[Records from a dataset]
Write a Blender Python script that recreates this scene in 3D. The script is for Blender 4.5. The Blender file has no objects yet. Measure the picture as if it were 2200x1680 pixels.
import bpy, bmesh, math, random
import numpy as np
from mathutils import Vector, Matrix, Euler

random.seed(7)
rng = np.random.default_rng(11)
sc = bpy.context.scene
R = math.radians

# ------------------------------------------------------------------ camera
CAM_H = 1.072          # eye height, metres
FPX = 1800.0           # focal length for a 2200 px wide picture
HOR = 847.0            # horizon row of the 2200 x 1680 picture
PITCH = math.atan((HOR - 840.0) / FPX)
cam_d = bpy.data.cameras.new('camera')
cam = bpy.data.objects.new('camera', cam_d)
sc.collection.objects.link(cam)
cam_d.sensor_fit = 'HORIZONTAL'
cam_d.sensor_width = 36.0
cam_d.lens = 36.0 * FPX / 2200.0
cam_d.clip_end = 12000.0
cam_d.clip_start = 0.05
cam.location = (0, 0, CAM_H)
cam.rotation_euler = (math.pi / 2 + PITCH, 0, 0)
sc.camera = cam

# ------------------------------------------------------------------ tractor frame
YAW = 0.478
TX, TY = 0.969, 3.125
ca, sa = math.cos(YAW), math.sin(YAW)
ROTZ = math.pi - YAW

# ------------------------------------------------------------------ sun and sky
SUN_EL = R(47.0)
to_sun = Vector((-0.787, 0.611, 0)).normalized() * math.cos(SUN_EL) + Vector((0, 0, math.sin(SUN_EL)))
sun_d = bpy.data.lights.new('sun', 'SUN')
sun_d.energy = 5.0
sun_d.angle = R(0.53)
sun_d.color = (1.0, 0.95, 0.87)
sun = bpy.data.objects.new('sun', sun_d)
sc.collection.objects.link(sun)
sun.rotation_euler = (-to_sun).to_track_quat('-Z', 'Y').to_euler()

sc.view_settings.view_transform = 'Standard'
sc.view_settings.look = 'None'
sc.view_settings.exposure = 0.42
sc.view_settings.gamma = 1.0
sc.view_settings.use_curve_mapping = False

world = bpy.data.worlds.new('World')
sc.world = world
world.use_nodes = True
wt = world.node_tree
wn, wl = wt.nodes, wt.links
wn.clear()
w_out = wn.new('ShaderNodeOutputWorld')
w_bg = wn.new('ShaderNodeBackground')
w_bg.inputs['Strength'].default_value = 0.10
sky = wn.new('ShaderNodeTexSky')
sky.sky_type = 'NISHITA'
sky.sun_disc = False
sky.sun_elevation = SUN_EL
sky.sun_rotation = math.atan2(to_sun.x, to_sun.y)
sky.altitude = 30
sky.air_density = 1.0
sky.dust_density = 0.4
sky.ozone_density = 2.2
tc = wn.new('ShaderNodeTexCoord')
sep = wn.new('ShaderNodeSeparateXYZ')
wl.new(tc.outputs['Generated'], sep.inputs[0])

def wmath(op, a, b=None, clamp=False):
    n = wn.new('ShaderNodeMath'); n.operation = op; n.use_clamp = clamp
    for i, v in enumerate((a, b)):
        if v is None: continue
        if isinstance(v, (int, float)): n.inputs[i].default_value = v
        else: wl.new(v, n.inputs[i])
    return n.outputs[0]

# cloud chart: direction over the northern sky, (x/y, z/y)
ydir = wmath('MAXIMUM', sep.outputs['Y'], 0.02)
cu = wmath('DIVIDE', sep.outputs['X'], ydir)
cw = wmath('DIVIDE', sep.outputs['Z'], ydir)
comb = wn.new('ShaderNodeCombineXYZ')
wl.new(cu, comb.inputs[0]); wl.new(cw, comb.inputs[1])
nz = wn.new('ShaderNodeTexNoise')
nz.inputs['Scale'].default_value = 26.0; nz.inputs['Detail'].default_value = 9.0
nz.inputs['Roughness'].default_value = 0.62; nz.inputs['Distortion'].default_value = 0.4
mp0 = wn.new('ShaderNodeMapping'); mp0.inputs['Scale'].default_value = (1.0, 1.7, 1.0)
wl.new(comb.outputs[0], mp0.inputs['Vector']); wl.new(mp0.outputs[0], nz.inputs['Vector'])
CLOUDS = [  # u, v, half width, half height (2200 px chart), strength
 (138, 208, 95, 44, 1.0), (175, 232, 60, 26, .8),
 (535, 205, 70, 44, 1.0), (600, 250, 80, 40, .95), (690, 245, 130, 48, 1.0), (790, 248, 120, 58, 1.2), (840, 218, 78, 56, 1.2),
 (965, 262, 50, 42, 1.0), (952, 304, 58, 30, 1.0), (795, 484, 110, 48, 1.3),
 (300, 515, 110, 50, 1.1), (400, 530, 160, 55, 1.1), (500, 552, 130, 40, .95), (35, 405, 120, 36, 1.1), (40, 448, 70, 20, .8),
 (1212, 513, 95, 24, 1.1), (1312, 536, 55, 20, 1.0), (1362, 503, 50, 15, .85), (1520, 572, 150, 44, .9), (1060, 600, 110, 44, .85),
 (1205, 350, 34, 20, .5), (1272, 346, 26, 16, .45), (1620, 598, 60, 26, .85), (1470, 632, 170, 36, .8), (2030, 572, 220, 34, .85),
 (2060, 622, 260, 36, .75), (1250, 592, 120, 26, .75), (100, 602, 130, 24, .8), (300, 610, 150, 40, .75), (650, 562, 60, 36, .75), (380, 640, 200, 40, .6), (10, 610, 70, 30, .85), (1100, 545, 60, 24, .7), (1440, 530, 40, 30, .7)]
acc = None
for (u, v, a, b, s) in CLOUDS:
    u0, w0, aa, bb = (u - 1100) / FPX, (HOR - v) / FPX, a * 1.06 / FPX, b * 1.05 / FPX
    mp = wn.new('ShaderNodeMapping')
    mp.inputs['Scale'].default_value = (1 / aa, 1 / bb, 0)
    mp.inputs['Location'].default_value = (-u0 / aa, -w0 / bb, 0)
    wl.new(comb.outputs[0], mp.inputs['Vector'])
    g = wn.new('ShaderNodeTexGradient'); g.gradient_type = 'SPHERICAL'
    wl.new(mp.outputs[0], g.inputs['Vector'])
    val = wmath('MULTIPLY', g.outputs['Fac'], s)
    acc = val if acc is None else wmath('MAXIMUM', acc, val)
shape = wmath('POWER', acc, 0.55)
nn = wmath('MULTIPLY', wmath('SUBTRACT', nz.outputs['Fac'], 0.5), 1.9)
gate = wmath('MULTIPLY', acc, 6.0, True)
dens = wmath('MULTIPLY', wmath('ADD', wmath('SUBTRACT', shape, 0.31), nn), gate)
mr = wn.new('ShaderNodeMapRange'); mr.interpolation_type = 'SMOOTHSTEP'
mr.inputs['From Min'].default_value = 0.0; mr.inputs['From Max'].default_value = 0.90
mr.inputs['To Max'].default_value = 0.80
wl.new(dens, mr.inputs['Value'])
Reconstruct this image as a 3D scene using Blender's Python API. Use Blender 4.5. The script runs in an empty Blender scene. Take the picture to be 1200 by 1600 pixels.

The task: Exactly as written, please reproduce the lines from the first line of the data to the line containing "sc.view_settings.use_curve_mapping = False", inclusive, and nothing else.

Reply:
Write a Blender Python script that recreates this scene in 3D. The script is for Blender 4.5. The Blender file has no objects yet. Measure the picture as if it were 2200x1680 pixels.
import bpy, bmesh, math, random
import numpy as np
from mathutils import Vector, Matrix, Euler

random.seed(7)
rng = np.random.default_rng(11)
sc = bpy.context.scene
R = math.radians

# ------------------------------------------------------------------ camera
CAM_H = 1.072          # eye height, metres
FPX = 1800.0           # focal length for a 2200 px wide picture
HOR = 847.0            # horizon row of the 2200 x 1680 picture
PITCH = math.atan((HOR - 840.0) / FPX)
cam_d = bpy.data.cameras.new('camera')
cam = bpy.data.objects.new('camera', cam_d)
sc.collection.objects.link(cam)
cam_d.sensor_fit = 'HORIZONTAL'
cam_d.sensor_width = 36.0
cam_d.lens = 36.0 * FPX / 2200.0
cam_d.clip_end = 12000.0
cam_d.clip_start = 0.05
cam.location = (0, 0, CAM_H)
cam.rotation_euler = (math.pi / 2 + PITCH, 0, 0)
sc.camera = cam

# ------------------------------------------------------------------ tractor frame
YAW = 0.478
TX, TY = 0.969, 3.125
ca, sa = math.cos(YAW), math.sin(YAW)
ROTZ = math.pi - YAW

# ------------------------------------------------------------------ sun and sky
SUN_EL = R(47.0)
to_sun = Vector((-0.787, 0.611, 0)).normalized() * math.cos(SUN_EL) + Vector((0, 0, math.sin(SUN_EL)))
sun_d = bpy.data.lights.new('sun', 'SUN')
sun_d.energy = 5.0
sun_d.angle = R(0.53)
sun_d.color = (1.0, 0.95, 0.87)
sun = bpy.data.objects.new('sun', sun_d)
sc.collection.objects.link(sun)
sun.rotation_euler = (-to_sun).to_track_quat('-Z', 'Y').to_euler()

sc.view_settings.view_transform = 'Standard'
sc.view_settings.look = 'None'
sc.view_settings.exposure = 0.42
sc.view_settings.gamma = 1.0
sc.view_settings.use_curve_mapping = False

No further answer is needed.